Let’s “Clear the Air”

by Winnie Blackwood

A task force, Clear the Air, has been created at FM in order to address smoking and tobacco use, as well as with the goal to make the campus tobacco-free in the future.
According to FM’s smoking policy tobacco use is permitted outside of the college in designated spots and prohibited in all of the college’s buildings.

The policy also states, “For the purpose of this policy, tobacco is defined as any type of tobacco product including, but not limited to, cigarettes (commercial, handmade, electronic), cigars, cigarillos, pipes, hookahs, oral tobacco (spit and spitless, smokeless, chew, snuff), vaping, or any other smoking material or device.”

Lead by Lisa Herider, secretary to the Vice President for Administration and Finance, the task force as of right now has distributed anonymous surveys to staff, faculty, administration and students at FM through the website Survey Monkey.

This will allow Herider and the task force to better understand and determine what the best policy for FM is.
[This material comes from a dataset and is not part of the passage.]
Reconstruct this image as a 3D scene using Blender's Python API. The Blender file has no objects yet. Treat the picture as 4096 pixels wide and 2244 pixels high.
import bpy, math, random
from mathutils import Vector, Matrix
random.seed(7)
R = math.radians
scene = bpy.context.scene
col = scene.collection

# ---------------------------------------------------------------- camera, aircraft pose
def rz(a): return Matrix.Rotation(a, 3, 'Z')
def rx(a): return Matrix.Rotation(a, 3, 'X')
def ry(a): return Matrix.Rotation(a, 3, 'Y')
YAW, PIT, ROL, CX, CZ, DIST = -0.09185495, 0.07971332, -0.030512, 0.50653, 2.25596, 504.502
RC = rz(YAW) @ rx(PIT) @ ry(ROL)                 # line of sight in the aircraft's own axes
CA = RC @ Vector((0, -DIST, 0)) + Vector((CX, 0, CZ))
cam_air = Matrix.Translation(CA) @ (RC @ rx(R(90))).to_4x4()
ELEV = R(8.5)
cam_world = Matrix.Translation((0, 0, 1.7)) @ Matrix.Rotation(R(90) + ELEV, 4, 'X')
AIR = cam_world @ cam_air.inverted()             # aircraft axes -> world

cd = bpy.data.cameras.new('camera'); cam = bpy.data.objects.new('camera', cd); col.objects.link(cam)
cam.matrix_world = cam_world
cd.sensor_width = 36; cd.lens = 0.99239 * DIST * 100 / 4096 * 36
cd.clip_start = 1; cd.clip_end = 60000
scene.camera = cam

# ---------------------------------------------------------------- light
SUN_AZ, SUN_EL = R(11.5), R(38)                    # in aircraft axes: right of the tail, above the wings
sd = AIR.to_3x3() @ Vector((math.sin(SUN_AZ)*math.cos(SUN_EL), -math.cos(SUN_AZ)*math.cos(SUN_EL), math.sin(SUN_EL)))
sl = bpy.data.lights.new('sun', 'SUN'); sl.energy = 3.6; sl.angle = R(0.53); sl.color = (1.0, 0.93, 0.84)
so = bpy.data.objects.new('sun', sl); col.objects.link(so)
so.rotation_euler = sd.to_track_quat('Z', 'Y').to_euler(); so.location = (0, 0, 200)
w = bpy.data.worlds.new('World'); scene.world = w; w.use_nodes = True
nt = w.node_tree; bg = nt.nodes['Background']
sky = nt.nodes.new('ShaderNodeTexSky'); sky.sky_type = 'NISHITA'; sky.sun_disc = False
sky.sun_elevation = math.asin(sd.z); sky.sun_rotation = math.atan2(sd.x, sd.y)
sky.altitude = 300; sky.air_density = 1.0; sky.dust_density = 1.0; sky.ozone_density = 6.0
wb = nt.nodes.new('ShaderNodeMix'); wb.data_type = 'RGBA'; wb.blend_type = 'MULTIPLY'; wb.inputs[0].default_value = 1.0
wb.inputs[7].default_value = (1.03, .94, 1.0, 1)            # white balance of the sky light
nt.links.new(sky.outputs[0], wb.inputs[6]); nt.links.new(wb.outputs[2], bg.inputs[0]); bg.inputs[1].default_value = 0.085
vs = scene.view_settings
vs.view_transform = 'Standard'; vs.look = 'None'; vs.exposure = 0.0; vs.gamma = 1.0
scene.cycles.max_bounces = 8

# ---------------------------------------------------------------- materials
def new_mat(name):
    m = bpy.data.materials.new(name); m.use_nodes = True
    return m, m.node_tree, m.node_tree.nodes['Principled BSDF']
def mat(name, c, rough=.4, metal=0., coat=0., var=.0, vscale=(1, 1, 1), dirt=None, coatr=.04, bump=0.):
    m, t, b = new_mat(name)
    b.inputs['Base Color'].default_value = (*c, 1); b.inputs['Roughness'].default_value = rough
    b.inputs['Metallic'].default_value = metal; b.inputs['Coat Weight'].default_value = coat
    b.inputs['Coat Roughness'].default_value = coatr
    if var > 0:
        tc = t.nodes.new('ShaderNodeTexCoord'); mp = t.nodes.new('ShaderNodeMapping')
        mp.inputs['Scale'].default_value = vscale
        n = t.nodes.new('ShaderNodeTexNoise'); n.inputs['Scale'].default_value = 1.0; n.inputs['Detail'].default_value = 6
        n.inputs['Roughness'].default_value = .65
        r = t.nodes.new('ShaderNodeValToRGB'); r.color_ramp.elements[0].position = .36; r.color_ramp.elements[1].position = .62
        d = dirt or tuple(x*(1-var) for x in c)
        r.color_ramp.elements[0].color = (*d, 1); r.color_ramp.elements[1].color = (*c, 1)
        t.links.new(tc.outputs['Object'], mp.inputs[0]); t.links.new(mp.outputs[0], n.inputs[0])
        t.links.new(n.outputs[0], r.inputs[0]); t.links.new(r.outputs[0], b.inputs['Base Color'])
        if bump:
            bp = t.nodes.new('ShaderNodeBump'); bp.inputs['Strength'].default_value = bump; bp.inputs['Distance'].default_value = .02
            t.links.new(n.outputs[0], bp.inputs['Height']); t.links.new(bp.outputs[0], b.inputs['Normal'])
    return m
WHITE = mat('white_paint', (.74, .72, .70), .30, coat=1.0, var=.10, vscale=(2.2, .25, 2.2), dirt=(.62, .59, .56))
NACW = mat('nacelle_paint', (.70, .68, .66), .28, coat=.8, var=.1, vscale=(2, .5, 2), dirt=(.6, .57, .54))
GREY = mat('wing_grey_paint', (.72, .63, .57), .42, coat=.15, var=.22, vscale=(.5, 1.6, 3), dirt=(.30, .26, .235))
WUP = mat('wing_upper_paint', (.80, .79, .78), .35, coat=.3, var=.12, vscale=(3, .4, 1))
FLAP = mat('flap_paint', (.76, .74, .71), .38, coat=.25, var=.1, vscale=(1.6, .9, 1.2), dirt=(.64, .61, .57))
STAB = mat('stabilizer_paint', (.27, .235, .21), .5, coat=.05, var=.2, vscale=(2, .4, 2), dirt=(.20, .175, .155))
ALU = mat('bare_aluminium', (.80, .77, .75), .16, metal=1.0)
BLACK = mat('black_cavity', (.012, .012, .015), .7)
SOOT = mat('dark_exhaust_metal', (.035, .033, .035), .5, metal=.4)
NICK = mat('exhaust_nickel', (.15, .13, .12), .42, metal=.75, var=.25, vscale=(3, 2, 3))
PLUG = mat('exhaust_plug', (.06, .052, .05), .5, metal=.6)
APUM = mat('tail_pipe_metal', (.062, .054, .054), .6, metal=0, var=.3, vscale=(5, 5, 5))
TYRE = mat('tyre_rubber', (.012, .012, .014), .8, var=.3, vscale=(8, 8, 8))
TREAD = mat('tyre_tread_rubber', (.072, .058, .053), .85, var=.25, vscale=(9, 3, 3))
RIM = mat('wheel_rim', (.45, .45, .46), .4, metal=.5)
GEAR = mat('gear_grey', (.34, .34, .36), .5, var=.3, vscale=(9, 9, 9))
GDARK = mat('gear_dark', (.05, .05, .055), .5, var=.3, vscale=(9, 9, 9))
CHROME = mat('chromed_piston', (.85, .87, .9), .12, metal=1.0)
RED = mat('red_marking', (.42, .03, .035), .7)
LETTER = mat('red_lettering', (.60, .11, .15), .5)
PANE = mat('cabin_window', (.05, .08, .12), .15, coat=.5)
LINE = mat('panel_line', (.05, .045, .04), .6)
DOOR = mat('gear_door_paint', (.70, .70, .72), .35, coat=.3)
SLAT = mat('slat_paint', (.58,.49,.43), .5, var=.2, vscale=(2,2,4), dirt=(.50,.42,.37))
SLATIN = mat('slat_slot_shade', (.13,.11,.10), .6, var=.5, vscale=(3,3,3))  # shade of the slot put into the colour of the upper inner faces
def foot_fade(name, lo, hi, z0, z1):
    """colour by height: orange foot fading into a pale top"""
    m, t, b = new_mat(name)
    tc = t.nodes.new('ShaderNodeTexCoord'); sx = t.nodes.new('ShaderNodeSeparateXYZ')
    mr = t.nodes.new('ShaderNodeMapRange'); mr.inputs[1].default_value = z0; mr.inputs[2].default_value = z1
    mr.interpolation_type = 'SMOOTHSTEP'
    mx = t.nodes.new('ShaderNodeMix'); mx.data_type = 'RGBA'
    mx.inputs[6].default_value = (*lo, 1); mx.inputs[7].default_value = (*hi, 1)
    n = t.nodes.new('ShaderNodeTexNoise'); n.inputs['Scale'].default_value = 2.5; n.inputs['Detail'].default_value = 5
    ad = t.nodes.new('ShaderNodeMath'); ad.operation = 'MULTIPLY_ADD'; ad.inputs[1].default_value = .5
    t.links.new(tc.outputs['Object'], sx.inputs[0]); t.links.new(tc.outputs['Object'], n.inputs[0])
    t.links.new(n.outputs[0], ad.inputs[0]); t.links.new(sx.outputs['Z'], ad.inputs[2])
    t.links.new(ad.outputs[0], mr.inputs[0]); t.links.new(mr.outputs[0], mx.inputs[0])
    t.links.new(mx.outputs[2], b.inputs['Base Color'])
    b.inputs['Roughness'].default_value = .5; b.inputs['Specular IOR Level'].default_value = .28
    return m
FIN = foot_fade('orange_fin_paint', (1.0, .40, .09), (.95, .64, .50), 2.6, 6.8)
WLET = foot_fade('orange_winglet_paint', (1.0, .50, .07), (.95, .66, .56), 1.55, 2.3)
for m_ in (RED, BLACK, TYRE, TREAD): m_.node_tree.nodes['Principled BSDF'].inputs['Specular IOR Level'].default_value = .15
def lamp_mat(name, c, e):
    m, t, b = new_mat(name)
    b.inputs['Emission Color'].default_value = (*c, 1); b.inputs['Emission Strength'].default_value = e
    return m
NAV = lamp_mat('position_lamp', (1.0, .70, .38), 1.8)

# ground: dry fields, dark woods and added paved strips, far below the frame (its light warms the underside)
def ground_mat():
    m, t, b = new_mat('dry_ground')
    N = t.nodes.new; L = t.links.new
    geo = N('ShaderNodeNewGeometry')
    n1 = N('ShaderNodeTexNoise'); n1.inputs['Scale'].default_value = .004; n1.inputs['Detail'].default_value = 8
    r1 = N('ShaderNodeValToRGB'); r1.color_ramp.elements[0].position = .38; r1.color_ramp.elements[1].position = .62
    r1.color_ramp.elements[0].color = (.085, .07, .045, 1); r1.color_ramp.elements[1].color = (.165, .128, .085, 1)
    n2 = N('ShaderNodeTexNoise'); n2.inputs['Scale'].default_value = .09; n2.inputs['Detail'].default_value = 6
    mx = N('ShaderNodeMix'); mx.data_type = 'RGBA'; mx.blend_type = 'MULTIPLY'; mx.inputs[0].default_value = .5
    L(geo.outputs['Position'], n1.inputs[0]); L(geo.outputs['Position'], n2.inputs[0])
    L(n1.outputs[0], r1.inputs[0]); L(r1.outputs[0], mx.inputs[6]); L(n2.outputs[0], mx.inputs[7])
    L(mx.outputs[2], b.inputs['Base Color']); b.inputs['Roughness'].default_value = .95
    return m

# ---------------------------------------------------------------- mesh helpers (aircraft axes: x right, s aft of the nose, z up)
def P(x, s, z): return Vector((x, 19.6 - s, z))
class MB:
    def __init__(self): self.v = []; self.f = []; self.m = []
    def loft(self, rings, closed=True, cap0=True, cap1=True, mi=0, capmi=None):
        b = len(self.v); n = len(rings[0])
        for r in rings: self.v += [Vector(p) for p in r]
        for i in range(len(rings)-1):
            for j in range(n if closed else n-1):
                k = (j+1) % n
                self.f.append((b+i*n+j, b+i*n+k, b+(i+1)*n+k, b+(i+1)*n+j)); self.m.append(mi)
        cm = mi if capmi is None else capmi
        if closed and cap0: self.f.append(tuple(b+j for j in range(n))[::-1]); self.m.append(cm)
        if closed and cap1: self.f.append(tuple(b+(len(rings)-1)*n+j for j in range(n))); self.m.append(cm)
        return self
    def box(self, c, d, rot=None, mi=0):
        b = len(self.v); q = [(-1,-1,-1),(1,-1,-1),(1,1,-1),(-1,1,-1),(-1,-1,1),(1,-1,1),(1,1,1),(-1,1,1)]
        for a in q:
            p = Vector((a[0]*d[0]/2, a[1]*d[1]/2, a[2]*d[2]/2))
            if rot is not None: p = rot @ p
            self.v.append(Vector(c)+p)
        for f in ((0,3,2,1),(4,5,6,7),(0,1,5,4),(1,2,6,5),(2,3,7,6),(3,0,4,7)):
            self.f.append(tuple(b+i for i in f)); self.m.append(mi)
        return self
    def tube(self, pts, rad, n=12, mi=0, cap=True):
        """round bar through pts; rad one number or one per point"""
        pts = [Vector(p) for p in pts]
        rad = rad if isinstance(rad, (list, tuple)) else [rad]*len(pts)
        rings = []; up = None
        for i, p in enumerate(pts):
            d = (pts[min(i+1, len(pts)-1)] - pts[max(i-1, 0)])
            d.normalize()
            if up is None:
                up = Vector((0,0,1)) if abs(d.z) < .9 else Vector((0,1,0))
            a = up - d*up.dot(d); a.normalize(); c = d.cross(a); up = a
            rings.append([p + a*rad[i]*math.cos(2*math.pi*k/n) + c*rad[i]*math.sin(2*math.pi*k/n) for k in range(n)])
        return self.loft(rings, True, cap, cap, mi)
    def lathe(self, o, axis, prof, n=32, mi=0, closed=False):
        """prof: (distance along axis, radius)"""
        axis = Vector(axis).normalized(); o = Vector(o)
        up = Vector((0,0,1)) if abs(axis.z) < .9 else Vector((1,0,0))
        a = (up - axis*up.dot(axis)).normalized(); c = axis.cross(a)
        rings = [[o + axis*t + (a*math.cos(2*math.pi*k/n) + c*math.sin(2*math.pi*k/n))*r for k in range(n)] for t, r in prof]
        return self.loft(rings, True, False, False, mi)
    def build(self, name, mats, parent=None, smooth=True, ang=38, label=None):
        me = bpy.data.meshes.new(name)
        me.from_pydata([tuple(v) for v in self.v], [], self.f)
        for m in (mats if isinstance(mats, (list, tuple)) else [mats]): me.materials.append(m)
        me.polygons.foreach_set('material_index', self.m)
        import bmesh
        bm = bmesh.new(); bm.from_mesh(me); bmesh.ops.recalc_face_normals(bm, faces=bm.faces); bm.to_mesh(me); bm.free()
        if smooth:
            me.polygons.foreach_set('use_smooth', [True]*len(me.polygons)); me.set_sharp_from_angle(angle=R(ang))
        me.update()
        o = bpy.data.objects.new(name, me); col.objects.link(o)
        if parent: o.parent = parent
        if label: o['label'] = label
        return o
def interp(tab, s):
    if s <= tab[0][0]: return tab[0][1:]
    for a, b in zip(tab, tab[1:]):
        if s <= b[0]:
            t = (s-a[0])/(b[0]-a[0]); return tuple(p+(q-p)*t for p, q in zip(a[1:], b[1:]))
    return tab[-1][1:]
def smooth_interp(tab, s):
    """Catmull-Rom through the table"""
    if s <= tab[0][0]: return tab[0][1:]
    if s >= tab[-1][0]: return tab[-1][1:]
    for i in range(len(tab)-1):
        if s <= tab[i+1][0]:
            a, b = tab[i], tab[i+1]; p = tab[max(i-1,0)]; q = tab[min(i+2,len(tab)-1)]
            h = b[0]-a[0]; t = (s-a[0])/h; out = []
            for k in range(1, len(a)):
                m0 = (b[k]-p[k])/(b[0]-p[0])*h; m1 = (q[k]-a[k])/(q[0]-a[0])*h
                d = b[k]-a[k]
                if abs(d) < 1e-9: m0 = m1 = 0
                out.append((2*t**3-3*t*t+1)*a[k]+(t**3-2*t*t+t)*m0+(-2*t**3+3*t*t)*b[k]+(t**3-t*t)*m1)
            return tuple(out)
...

The survey was also created to hear from both sides of the issue concerning tobacco use and attitudes toward it.
“One of the things that we really want to emphasize is that we’re respecting others and the environment. We all know that smoking is an addiction; it doesn’t make them bad people,” Herider said.

Other elements of the project the task force is working on includes activities that will educate individuals about smoking and secondhand smoke and treatments to help those addicted. The project received a grant from Truth Initiative.

Imran Suhail, chairman of the Student Senate Association and a former cigarette smoker, who now uses a vape pen, said this is a mental and physical issue. He believes FM shouldn’t focus on becoming a tobacco-free campus, but instead on helping those beat the addiction.

Mallory Houghton, a student at FM and a non-smoker, on the other hand said, “I think it would be better for everyone involved, making it so that people can’t smoke here.”

Herider and Suhail agree, though, the three designated smoker spots need to be moved. Two are located by the library, with the other by the day care. Another problem is if they are actually being used and the litter of cigarette butts.

“People smoke on the walkway. That’s the real problem. It’s not the fact that we have a problem with our smoking areas…[T]he huts are pointed towards the doors, when they should be pointing the opposite way,” Suhail said of the smoking huts near the library.

Robert Richardson, deputy of Public Safety and a smoker himself, said he doesn’t have a problem when he asks individuals smoking to move to the designated areas.

After a warning or two, Suhail said there should be a penalty or a fine if someone isn’t complying.

According to Herider, if it is determined the task force wants to go ahead with making FM a tobacco-free campus after compiling all the data by the end of the year, the next step would be to go to FM’s President Dr. Dustin Swanger and the Board of Trustees. This could take another year.

The anonymous survey is available to those willing to take it until March 17.